Del gruppo fa parte la bresciana Valentina Prati, assieme a Daniela Balin, Nazzara Pederzani e Cristina Lochis. Colleghe alla ong bergamasca Cesvi, hanno scelto di chiamarsi Pink Mambas per questo viaggio iniziato il 17 giugno e destinato a proseguire fino al 5 luglio. Oltre alla voglia di vincere le proprie paure e al piacere della scoperta, le Pink Mambas hanno un obiettivo molto concreto: raccogliere fondi per le case del sorriso di Cesvi, luoghi che in diverse parti del mondo accolgono donne vittime di violenza, abusi e violazioni dei diritti. Qui potete accedere al crowdfunding, mentre di seguito trovate il racconto del primo tratto di percorso, attraverso Sudafrica e Namibia. E intanto il viaggio continua. 

 

 

La Ginger è ricoperta da una spessa crosta di fango. Mentre il giovane benzinaio della stazione di servizio Botswana inizia ad irrorarla d’acqua, la polvere e la terra si sciolgono in rivoletti che raccontano i primi 4500km dello straordinario rally delle Pink Mambas nel continente africano.
Il viaggio è iniziato una mattina buia e fredda in una cittadina non lontana da Città del Capo, in Sudafrica, dalla quale ci siamo fiondate nella lunare, desolata, spopolata Namibia, dove la vegetazione nasce già secca e il paesaggio ha il colore della sabbia. Ci si può guidare per ore senza vedere altro che sassi, polvere ed erba secca; i 2 milioni e mezzo di abitanti sono una rarità in un paese di oltre 820 mila km quadrati (per capirci, l’Italia ne ha 60 milioni su un territorio di 300 mila km quadrati). Seguiamo la strada fino al cuore brunastro del paese: Sossusvlei, dove a separare il cielo blu e il terreno bianco coperto di sale ci sono delle alte dune di color arancio intenso da cui si può scendere di corsa in linea retta, affondando e rimbalzando allo stesso tempo, e finendo per sentirsi un po’ la prima donna sbarcata sulla luna. 

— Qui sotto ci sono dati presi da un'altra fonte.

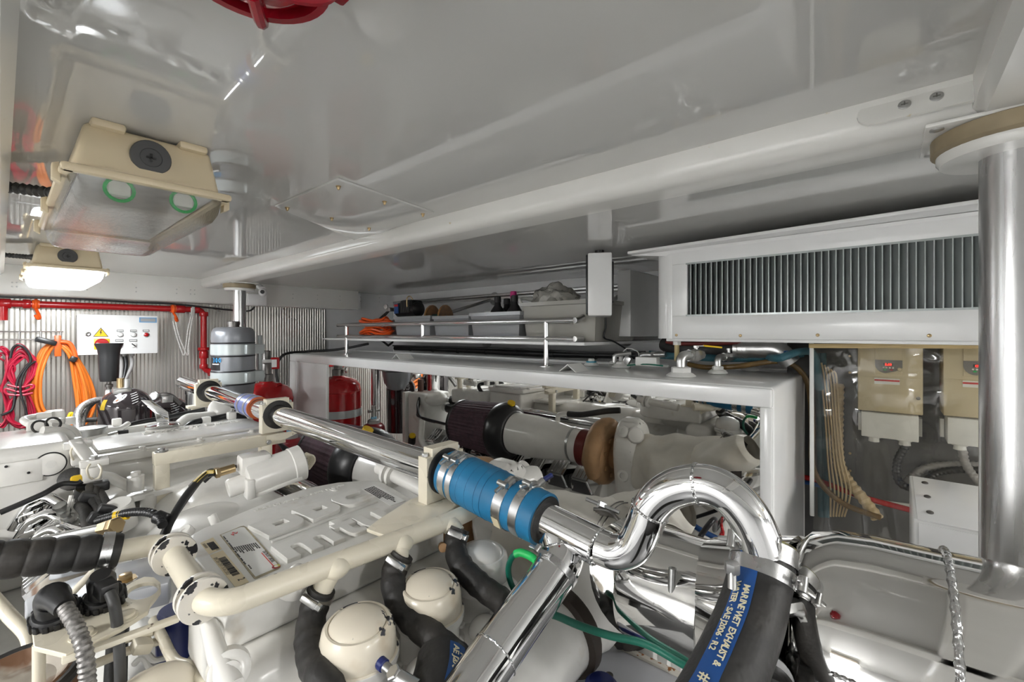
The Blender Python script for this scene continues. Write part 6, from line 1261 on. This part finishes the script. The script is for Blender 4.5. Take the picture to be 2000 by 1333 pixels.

Nella nebbia della Skeleton Coast, che è costata la fortuna di molte imbarcazioni incagliatesi sui suoi infidi fondi sabbiosi, ci siamo ritrovate sperdute in una dimensione fatta di nulla e di vento fino al momento in cui abbiamo varcato il cancello d’uscita, dove il sole è tornato a brillare caldo e a toglierci tutti gli strati di indumenti pesanti indossati nelle prime fredde ore del mattino, come del resto è usanza in questo rally in cui svegliarsi alle 6:30 è un gran lusso.

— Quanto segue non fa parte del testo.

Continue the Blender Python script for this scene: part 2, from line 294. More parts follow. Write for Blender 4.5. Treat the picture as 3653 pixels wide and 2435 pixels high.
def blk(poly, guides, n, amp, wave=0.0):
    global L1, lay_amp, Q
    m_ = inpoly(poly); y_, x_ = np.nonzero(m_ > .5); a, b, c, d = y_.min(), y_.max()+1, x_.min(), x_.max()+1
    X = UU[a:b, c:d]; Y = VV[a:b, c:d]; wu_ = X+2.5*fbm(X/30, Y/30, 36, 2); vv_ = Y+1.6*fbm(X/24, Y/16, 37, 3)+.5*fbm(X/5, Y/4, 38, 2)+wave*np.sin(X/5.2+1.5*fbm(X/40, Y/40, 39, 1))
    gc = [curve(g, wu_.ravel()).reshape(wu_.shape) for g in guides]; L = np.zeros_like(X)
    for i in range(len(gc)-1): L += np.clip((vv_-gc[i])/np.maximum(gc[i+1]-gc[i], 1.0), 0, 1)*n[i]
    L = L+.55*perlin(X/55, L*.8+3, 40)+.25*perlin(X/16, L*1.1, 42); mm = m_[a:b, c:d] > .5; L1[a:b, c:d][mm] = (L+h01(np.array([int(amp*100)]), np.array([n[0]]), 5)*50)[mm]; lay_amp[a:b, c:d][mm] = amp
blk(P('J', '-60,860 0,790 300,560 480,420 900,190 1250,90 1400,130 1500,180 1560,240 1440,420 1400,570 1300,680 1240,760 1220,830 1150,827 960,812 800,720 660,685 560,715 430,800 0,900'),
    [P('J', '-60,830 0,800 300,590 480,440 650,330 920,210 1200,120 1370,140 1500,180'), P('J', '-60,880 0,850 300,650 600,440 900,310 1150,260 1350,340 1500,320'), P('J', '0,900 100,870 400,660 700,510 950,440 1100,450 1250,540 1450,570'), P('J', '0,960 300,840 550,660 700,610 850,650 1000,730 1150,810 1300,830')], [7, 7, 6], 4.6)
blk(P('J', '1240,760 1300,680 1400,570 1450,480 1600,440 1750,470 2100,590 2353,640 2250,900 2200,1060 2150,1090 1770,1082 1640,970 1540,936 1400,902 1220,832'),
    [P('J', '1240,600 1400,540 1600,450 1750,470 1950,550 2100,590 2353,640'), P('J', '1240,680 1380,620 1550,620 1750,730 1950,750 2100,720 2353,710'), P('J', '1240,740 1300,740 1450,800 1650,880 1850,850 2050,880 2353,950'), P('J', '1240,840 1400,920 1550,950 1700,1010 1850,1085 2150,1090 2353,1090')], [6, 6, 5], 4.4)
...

Come quando entriamo in Botswana attraverso lo sperduto ufficio di frontiera di Dobe; siamo le prime a passarla e come tali abbiamo il privilegio di aprirne letteralmente i cancelli: la guardia è troppo svogliata per alzarsi e percorrere quei 100m che separano il suo ufficio dalla linea di confine. 
Il paesaggio si fa più verde, più popolato: il Botswana è immenso ma più del 68% è ricoperto dal deserto del Kalahari, e le persone vivono nelle zone più rigogliose del paese. La strada diventa per lo più asfaltata, ma è ricoperta di grandi buche che mettono alla prova ammortizzatori e tenuta di strada della Ginger, e riflessi e sangue freddo delle sue conducenti.

In Botswana, il consueto raduno dei partecipanti del Put Foot Rally si tiene nei Pans di Makgadikgadi: un’estesa rete di laghi ormai asciutti che hanno ricoperto il terreno di sale. Montiamo le tende mentre la luna crescente e le stelle iniziano ad apparire in cielo; il loro chiarore è raddoppiato dal riflesso sulla crosta di sale. Brindiamo scaldandoci intorno al fuoco: è uno dei luoghi più suggestivi che abbiamo mai visto. 

È in Botswana che soddisfiamo quas tutte le nostre manie faunistiche: tranne il raro rinoceronte in via d’estinzione, avvistiamo quasi tutti gli animali che speravamo, compreso un branco di leoni che banchetta sul cadavere di una vecchia giraffa. La leonessa capo branco fa la guardia, sdraiata sotto un albero cercando di digerire l’abbuffata.

Ginger è finalmente pulita; la sua carrozzeria lucida è pronta a sfidare i restanti 4.500km che ci separano dall’arrivo. Siamo a metà viaggio, sia in termini di paesi attraversati (3 su 6) che di km percorsi (sono in totale 9000). Abbiamo ancora molta strada davanti; tempo da perdere non ne abbiamo se vogliamo arrivare alla destinazione odierna con la luce del sole. Siamo pronte a ripartire.